The Crucifixion is the subject of three different paintings by the Italian Renaissance master Antonello da Messina; the first two were completed around 1454/1455, the third in 1475. They are housed in the Brukenthal National Museum, Sibiu (Romania), the Royal Museum of Fine Arts of Antwerp, Belgium and in the National Gallery, London respectively.

[edit] Sibiu Crucifixion

This early work clearly shows the Flemish school's influence on the Italian artist. For a long time it was in fact attributed to an unknown 14th century German painter. A symbolic view of Messina is depicted in the background, probably an allusion to Jerusalem as requested by the unknown client, in a typical fashion of the time.
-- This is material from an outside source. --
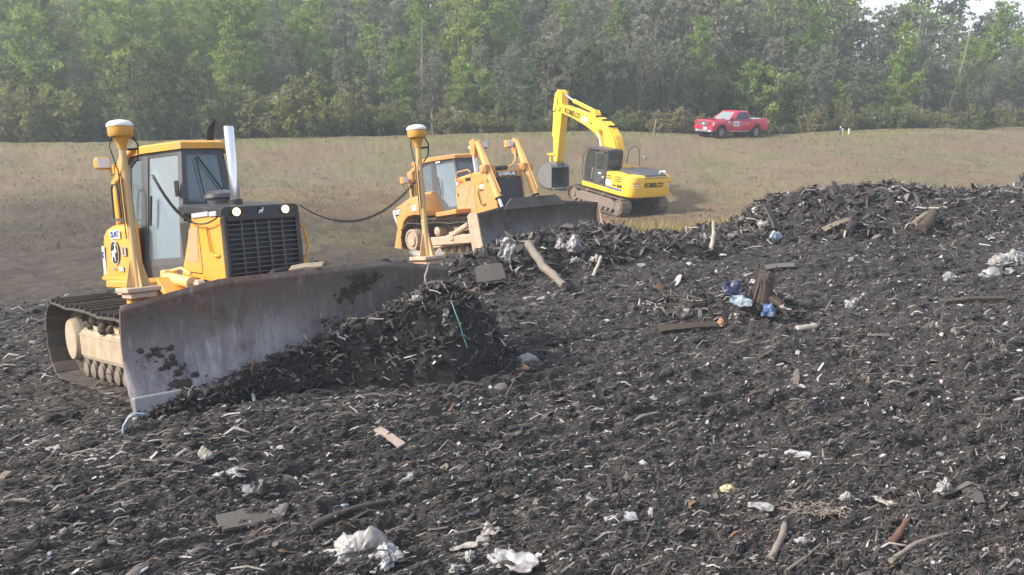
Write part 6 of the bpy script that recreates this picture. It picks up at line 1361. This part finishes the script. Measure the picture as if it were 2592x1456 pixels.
crumple('flesh coloured lump near the crest of the ridge', 2068, 527, .28, .22, .2, 'dirty', 61, 'lump', 'lump', pos=at_d(2068, 528, 19.8), folds=.3)
crumple('dark boulder like lump at the very right end of the ridge', 2590, 470, .5, .4, .5, 'black', 62, 'lump', 'lump', pos=at_d(2588, 480, 23.5), folds=.3)
# ragged stump on the mound
def stump():
    g = random.Random(4); mb = MB()
    for k in range(16):
        a = k/16*2*PI; r = .15; h = g.uniform(.28, .62); p = Vector((math.cos(a)*r, math.sin(a)*r*.8, 0))
        mb.loft([[p*1.5+Vector((0, 0, -.2)), p*1.5+Vector((-math.sin(a)*.09, math.cos(a)*.09, -.2)), p*.6+Vector((0, 0, -.2))], [p+Vector((0, 0, h*.6)), p+Vector((-math.sin(a)*.06, math.cos(a)*.06, h*.6)), p*.6+Vector((0, 0, h*.6))], [p*1.02+Vector((0, 0, h)), p*1.02+Vector((-math.sin(a)*.02, math.cos(a)*.02, h)), p*.9+Vector((0, 0, h))]])
    mb.lathe([(.22, -.25), (.17, .1), (.13, .3), (0, .34)], (0, 0, 0), n=12)
    for k in range(5): a = g.uniform(-.6, 2.6)-1.2; mb.tube([(0, 0, .1), (math.cos(a)*.3, math.sin(a)*.3, .05), (math.cos(a)*.55, math.sin(a)*.5, -.12)], [.08, .05, .02], 7)
    o = mb.build('stump', MW['brown'], None, 40); o.location = at_d(1925, 762, 12.95); o.rotation_euler = (.05, .12, .4); tag(o, 'ragged dark tree stump standing on the mound behind the blue bag', 'stump')
stump()
def tangle():
    g = random.Random(8); mb = MB()
    for k in range(110):
        a = g.gauss(.1, .6); c = Vector((g.gauss(0, .11), g.gauss(0, .05), .01+.04*g.random())); L = g.uniform(.03, .11); d = Vector((math.cos(a), math.sin(a), g.gauss(0, .12)))
        mb.tube([c-d*L, c+Vector((0, 0, .02)), c+d*L], [.003, .006, .003], 5)
    o = mb.build('straw_tangle', MW['grey'], None, 60); put(o, 2070, 1300); tag(o, 'tangle of straw and bark strips in the right foreground', 'straw tangle')
tangle()
def wire(label, pts, r, mat, name, cat):
    P = [at_d(*p) for p in pts]; o = MB().tube([p-P[0] for p in P], r, 7).build(name, mat); o.location = P[0]; tag(o, label, cat)
wire('thin teal strap hanging down the heap by the blade', [(1142, 762, 9.85), (1152, 790, 9.75), (1163, 818, 9.68), (1172, 850, 9.62), (1183, 880, 9.6)], .007, MF['green'], 'strap', 'strap')
p_ = on_ground(310, 1098); q_ = on_ground(347, 1085)
o = MB().tube([(0, 0, -.02), (.01, .02, .07), (.05, .05, .14), (.11, .10, .17), (.17, .14, .15)], .014, 8).build('bent_strap', MF['pblue']); o.location = p_; tag(o, 'bent pale blue strap sticking out below the near blade corner', 'strap')
# boards under the right mast, behind the blade
board('pale split board under the right mast, left piece', (1042, 642, 11.7), (1082, 662, 11.4), .10, .03, 'pale', roll=.3)
board('pale split board under the right mast, right piece', (1090, 664, 11.4), (1118, 645, 11.7), .12, .03, 'pale', roll=.3)
# ---------------------------------------------------------------- sky, sun, haze, camera
SUN_EL, SUN_DIR = math.radians(36), Vector((-.94, -.28, 0)).normalized()
def world():
    w = bpy.data.worlds.new('World'); SC.world = w; w.use_nodes = True; t = w.node_tree; t.nodes.clear()
    o = t.nodes.new('ShaderNodeOutputWorld'); b = t.nodes.new('ShaderNodeBackground'); s = t.nodes.new('ShaderNodeTexSky')
    s.sky_type = 'NISHITA'; s.sun_disc = False; s.sun_elevation = SUN_EL; s.sun_rotation = math.atan2(SUN_DIR.x, SUN_DIR.y)
    s.air_density = 1.3; s.dust_density = 6.0; s.ozone_density = 1.2
    b.inputs[1].default_value = .15
    tc = t.nodes.new('ShaderNodeTexCoord'); mp = t.nodes.new('ShaderNodeMapping'); mp.inputs['Scale'].default_value = (1, 1, 2.6); nz = t.nodes.new('ShaderNodeTexNoise'); nz.inputs['Scale'].default_value = 1.7; nz.inputs['Detail'].default_value = 7
    rp = t.nodes.new('ShaderNodeValToRGB'); rp.color_ramp.elements[0].position = .36; rp.color_ramp.elements[0].color = (.12, .12, .12, 1); rp.color_ramp.elements[1].position = .62; rp.color_ramp.elements[1].color = (.70, .70, .70, 1)
    mx = t.nodes.new('ShaderNodeMix'); mx.data_type = 'RGBA'; mx.inputs[7].default_value = (4.5, 4.75, 5.2, 1)
    t.links.new(tc.outputs['Generated'], mp.inputs[0]); t.links.new(mp.outputs[0], nz.inputs['Vector']); t.links.new(nz.outputs['Fac'], rp.inputs[0]); sp = t.nodes.new('ShaderNodeSeparateXYZ'); t.links.new(tc.outputs['Generated'], sp.inputs[0]); mr = t.nodes.new('ShaderNodeMapRange'); mr.inputs[1].default_value = .05; mr.inputs[2].default_value = .40; mr.inputs[3].default_value = 1.0; mr.inputs[4].default_value = 0.0; t.links.new(sp.outputs[2], mr.inputs[0])
    mxx = t.nodes.new('ShaderNodeMath'); mxx.operation = 'MAXIMUM'; t.links.new(rp.outputs[0], mxx.inputs[0]); t.links.new(mr.outputs[0], mxx.inputs[1]); t.links.new(mxx.outputs[0], mx.inputs[0]); t.links.new(s.outputs[0], mx.inputs[6])
    t.links.new(mx.outputs[2], b.inputs[0]); t.links.new(b.outputs[0], o.inputs[0])
world()
ld = bpy.data.lights.new('sun', 'SUN'); ld.energy = 4.0; ld.angle = math.radians(3.5); ld.color = (1, .93, .82)
sun = link(bpy.data.objects.new('sun', ld)); D_ = SUN_DIR*math.cos(SUN_EL) + Vector((0, 0, math.sin(SUN_EL)))
sun.rotation_euler = D_.to_track_quat('Z', 'Y').to_euler(); sun.location = D_*60
def haze():
    t = NT('haze_air'); p = t.n('ShaderNodeVolumePrincipled'); p.inputs['Color'].default_value = (.80, .90, 1, 1); p.inputs['Density'].default_value = HAZE
    p.inputs['Anisotropy'].default_value = .25
    t.l(p.outputs[0], t.out.inputs['Volume'])
    o = MB().box(-160, 160, -20, 230, -8, 62).build('haze', t.m, None, 0); tag(o, kind='stuff', label='thin pale haze over field and woods')
HAZE = .0018
haze()
cd = bpy.data.cameras.new('camera'); cam = link(bpy.data.objects.new('camera', cd)); SC.camera = cam
cam.location = (0, 0, CAM_H); cam.rotation_euler = (math.radians(90)-PITCH, 0, 0)
cd.sensor_width = 36; cd.lens = 36*F_PX/2592; cd.clip_start = .1; cd.clip_end = 6000
SC.view_settings.view_transform = 'Standard'; SC.view_settings.look = 'None'; SC.view_settings.exposure = .94; SC.view_settings.gamma = 1
SC.render.filter_size = 1.7
SC.cycles.use_denoising = True; SC.cycles.max_bounces = 8; SC.cycles.transparent_max_bounces = 24; SC.cycles.volume_bounces = 0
[edit] Antwerp Crucifixion

The painting represents Christ crucified between two evil-doers, with Mary and John the Evangelist seated on the ground. The work shows a landscape typical of the Flemish school in the lower part; the well devised spatial disposition of the crosses in the upper half demonstrates a full knowledge of the innovative method of perspective known to Italian art of the period. The Italian scholar Roberto Longhi asserted that the upper part was added several years later.

[edit] London Crucifixion

Belonging to a later phase, this work is one of the few paintings signed and dated by Antonello: "1475/antonellus messaneus/me pinxit". The geometrical composition is divided in two parts by the cross and the lake in the background, with the Virgin on the left and St. John on the right.